Source material -
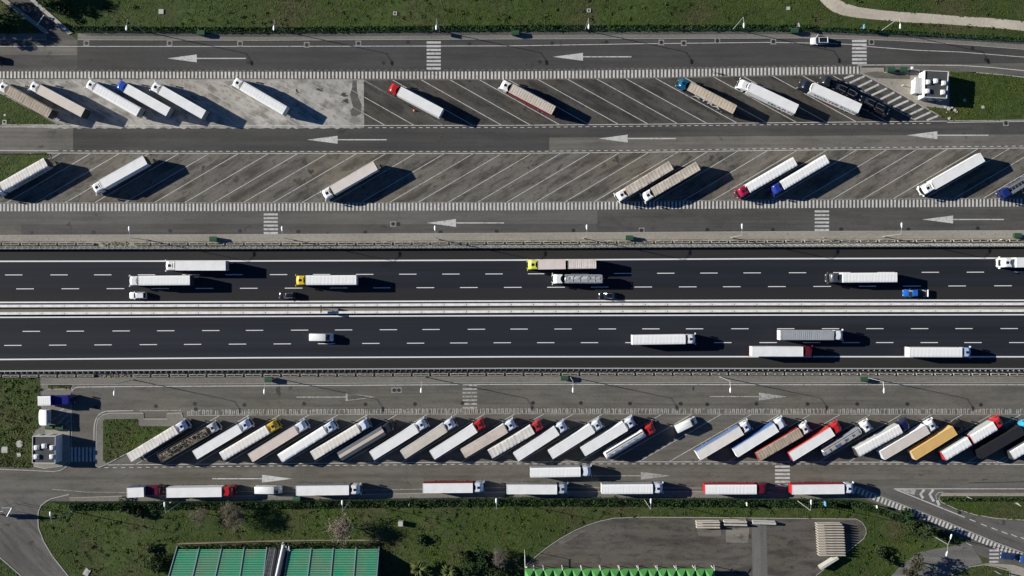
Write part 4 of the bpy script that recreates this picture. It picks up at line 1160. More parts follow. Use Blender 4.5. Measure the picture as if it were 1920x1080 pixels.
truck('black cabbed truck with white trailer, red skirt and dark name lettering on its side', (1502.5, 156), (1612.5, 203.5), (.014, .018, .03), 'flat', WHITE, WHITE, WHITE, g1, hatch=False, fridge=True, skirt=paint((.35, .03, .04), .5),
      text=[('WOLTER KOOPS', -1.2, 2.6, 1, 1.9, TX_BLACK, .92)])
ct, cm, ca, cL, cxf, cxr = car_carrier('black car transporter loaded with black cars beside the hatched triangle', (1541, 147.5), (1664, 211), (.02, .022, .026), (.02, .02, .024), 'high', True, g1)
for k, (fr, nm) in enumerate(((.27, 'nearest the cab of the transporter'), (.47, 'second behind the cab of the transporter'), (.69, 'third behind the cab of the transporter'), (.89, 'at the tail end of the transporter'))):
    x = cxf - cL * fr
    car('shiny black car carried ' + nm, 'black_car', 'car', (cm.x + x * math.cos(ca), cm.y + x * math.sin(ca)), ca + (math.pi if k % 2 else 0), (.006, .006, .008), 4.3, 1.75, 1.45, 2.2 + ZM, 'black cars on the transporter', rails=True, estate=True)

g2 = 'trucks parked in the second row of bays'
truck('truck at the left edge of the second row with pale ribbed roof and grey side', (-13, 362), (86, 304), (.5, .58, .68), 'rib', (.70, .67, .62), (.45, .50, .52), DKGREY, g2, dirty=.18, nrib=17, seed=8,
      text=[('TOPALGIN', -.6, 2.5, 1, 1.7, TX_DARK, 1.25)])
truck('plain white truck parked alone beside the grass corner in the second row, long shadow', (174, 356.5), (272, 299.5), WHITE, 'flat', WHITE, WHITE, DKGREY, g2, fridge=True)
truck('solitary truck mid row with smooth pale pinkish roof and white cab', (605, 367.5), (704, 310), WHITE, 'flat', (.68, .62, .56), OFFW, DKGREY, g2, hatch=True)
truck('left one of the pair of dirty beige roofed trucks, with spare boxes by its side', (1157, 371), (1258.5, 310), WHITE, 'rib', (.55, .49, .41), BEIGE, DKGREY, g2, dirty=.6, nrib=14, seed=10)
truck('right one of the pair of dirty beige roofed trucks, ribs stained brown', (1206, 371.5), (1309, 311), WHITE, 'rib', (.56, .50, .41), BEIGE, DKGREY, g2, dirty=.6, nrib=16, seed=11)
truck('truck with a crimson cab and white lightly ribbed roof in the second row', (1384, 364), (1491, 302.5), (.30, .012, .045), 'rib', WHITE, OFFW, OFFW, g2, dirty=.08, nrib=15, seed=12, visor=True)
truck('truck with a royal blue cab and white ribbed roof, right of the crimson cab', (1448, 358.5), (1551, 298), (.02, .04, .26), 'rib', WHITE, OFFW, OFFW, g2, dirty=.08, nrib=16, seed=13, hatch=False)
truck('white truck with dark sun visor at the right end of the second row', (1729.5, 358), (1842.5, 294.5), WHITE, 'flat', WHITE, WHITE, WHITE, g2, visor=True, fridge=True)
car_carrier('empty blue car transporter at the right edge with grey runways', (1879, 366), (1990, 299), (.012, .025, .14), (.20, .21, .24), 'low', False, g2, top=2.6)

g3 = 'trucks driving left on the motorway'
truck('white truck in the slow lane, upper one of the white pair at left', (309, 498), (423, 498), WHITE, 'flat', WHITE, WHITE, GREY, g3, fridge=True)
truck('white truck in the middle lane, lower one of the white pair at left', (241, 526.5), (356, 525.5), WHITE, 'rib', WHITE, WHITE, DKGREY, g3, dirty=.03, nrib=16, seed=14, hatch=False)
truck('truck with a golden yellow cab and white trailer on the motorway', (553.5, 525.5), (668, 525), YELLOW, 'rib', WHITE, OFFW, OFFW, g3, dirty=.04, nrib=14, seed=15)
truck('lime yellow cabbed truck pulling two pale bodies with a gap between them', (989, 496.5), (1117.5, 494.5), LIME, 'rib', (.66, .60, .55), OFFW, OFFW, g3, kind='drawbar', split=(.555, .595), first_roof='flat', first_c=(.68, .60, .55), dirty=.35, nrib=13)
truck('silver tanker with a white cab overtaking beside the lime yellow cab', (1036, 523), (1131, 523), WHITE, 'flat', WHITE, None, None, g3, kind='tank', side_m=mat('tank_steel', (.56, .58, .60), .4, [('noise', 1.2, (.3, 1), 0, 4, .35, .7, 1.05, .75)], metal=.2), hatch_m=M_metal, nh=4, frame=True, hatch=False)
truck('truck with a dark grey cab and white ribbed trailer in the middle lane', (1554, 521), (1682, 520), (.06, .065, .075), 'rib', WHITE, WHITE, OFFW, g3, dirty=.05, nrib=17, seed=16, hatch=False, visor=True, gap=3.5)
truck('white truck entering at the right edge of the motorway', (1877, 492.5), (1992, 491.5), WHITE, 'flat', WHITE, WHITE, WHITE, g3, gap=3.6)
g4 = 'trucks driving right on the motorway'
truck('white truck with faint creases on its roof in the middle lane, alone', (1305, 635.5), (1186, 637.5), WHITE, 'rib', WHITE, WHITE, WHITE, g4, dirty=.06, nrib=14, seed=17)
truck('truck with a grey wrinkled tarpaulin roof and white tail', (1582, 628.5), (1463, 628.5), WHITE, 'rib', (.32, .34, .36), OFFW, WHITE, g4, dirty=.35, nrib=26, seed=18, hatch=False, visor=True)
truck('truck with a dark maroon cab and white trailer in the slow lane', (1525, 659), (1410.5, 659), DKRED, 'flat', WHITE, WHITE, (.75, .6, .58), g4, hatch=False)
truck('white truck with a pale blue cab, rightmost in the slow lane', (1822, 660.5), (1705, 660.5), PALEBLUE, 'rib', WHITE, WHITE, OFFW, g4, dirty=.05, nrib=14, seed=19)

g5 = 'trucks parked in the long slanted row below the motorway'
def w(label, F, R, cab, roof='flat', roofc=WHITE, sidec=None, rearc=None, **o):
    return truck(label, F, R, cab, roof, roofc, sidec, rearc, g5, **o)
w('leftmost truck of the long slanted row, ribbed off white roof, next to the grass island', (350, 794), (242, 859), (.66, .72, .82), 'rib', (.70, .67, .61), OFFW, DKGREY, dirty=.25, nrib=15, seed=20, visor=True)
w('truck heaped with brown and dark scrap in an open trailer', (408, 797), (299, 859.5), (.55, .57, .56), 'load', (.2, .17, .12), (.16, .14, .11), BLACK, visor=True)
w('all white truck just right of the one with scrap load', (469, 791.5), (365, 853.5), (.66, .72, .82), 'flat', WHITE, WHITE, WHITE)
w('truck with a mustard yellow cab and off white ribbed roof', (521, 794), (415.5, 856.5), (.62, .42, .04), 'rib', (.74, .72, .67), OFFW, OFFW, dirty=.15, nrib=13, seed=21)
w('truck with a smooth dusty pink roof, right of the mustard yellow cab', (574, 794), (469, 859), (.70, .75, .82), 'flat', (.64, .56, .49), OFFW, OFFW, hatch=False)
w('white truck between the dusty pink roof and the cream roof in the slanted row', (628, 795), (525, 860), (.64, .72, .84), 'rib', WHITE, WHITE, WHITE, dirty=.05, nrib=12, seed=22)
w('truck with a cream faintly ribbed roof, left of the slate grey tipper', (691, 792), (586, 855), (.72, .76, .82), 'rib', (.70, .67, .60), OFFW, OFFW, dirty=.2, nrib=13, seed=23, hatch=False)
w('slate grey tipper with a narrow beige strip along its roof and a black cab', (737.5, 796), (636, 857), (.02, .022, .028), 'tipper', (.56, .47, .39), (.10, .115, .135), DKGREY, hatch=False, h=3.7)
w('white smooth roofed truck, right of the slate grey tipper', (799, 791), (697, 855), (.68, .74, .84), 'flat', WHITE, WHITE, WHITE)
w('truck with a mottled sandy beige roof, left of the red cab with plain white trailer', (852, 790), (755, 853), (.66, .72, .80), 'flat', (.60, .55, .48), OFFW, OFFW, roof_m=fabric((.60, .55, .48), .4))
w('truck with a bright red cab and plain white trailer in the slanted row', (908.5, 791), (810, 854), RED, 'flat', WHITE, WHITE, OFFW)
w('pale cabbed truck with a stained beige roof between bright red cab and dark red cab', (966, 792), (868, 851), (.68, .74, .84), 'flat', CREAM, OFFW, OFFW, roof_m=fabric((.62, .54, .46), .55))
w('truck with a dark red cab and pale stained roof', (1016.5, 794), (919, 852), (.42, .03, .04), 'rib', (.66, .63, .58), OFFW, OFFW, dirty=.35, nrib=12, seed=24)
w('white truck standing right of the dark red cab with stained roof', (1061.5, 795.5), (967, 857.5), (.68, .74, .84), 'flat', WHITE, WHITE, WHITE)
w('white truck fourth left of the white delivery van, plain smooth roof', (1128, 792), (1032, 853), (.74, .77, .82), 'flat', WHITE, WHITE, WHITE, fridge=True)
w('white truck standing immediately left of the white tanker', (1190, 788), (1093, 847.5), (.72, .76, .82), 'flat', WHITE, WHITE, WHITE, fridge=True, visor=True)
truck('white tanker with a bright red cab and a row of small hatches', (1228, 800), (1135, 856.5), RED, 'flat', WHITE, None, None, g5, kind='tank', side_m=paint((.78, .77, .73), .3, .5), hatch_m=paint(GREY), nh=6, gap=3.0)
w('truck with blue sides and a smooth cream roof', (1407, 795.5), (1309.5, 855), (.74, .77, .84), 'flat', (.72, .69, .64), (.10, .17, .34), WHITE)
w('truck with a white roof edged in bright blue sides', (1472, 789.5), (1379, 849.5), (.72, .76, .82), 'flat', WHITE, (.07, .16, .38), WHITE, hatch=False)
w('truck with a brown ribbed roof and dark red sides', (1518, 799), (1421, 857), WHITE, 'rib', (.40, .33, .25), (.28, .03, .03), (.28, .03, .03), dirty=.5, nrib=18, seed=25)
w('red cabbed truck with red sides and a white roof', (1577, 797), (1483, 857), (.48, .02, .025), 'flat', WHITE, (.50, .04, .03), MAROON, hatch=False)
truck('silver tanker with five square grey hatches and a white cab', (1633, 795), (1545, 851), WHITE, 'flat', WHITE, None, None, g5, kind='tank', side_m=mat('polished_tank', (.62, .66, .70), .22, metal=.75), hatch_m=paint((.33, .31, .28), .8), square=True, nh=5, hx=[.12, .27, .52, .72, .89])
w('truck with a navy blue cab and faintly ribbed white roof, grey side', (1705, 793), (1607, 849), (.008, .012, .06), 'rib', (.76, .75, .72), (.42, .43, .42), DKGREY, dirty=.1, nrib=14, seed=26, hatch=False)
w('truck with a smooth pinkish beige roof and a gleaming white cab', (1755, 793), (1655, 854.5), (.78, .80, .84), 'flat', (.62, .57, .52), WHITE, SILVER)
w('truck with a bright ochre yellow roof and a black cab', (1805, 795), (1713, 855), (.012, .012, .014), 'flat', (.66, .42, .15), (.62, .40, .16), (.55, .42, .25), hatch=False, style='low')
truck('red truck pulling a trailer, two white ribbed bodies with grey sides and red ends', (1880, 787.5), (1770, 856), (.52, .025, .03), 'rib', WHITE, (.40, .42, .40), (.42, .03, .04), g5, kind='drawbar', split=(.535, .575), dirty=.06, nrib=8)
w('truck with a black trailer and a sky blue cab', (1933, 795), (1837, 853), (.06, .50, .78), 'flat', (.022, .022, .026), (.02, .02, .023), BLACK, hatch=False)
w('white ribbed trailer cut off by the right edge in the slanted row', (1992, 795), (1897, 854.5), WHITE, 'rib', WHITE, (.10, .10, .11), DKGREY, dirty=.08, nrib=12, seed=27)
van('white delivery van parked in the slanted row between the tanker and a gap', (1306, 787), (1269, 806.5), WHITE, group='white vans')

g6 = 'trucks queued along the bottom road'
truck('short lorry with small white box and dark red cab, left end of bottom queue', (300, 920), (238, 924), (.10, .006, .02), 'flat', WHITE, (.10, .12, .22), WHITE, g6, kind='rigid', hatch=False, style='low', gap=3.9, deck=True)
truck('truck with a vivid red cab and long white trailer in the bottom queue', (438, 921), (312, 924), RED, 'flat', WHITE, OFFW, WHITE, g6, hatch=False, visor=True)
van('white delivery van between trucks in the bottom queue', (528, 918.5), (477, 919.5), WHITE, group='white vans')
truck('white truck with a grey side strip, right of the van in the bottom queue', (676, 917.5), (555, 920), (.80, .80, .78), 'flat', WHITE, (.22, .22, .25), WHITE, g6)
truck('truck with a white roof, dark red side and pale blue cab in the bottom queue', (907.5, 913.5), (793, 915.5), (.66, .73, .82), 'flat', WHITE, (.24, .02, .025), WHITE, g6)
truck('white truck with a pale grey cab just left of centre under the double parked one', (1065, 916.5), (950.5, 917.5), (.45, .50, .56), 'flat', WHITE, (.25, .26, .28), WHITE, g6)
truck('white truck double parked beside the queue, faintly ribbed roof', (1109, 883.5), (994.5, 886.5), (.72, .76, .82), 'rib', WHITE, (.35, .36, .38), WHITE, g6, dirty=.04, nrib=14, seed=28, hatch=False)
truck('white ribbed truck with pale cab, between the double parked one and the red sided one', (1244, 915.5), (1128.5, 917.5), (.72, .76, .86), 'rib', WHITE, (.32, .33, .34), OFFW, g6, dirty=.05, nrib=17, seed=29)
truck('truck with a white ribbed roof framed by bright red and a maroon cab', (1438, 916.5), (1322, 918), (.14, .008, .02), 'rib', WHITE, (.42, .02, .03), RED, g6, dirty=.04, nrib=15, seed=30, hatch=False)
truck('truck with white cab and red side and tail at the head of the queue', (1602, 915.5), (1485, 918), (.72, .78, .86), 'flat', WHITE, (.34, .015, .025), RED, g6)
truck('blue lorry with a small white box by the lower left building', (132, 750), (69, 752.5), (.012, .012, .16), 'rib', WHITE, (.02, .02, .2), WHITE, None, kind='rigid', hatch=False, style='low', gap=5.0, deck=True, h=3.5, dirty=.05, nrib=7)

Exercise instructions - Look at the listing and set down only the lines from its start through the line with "car('shiny black car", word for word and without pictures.

Solved problem -
Write part 4 of the bpy script that recreates this picture. It picks up at line 1160. More parts follow. Use Blender 4.5. Measure the picture as if it were 1920x1080 pixels.
truck('black cabbed truck with white trailer, red skirt and dark name lettering on its side', (1502.5, 156), (1612.5, 203.5), (.014, .018, .03), 'flat', WHITE, WHITE, WHITE, g1, hatch=False, fridge=True, skirt=paint((.35, .03, .04), .5),
      text=[('WOLTER KOOPS', -1.2, 2.6, 1, 1.9, TX_BLACK, .92)])
ct, cm, ca, cL, cxf, cxr = car_carrier('black car transporter loaded with black cars beside the hatched triangle', (1541, 147.5), (1664, 211), (.02, .022, .026), (.02, .02, .024), 'high', True, g1)
for k, (fr, nm) in enumerate(((.27, 'nearest the cab of the transporter'), (.47, 'second behind the cab of the transporter'), (.69, 'third behind the cab of the transporter'), (.89, 'at the tail end of the transporter'))):
    x = cxf - cL * fr
    car('shiny black car carried ' + nm, 'black_car', 'car', (cm.x + x * math.cos(ca), cm.y + x * math.sin(ca)), ca + (math.pi if k % 2 else 0), (.006, .006, .008), 4.3, 1.75, 1.45, 2.2 + ZM, 'black cars on the transporter', rails=True, estate=True)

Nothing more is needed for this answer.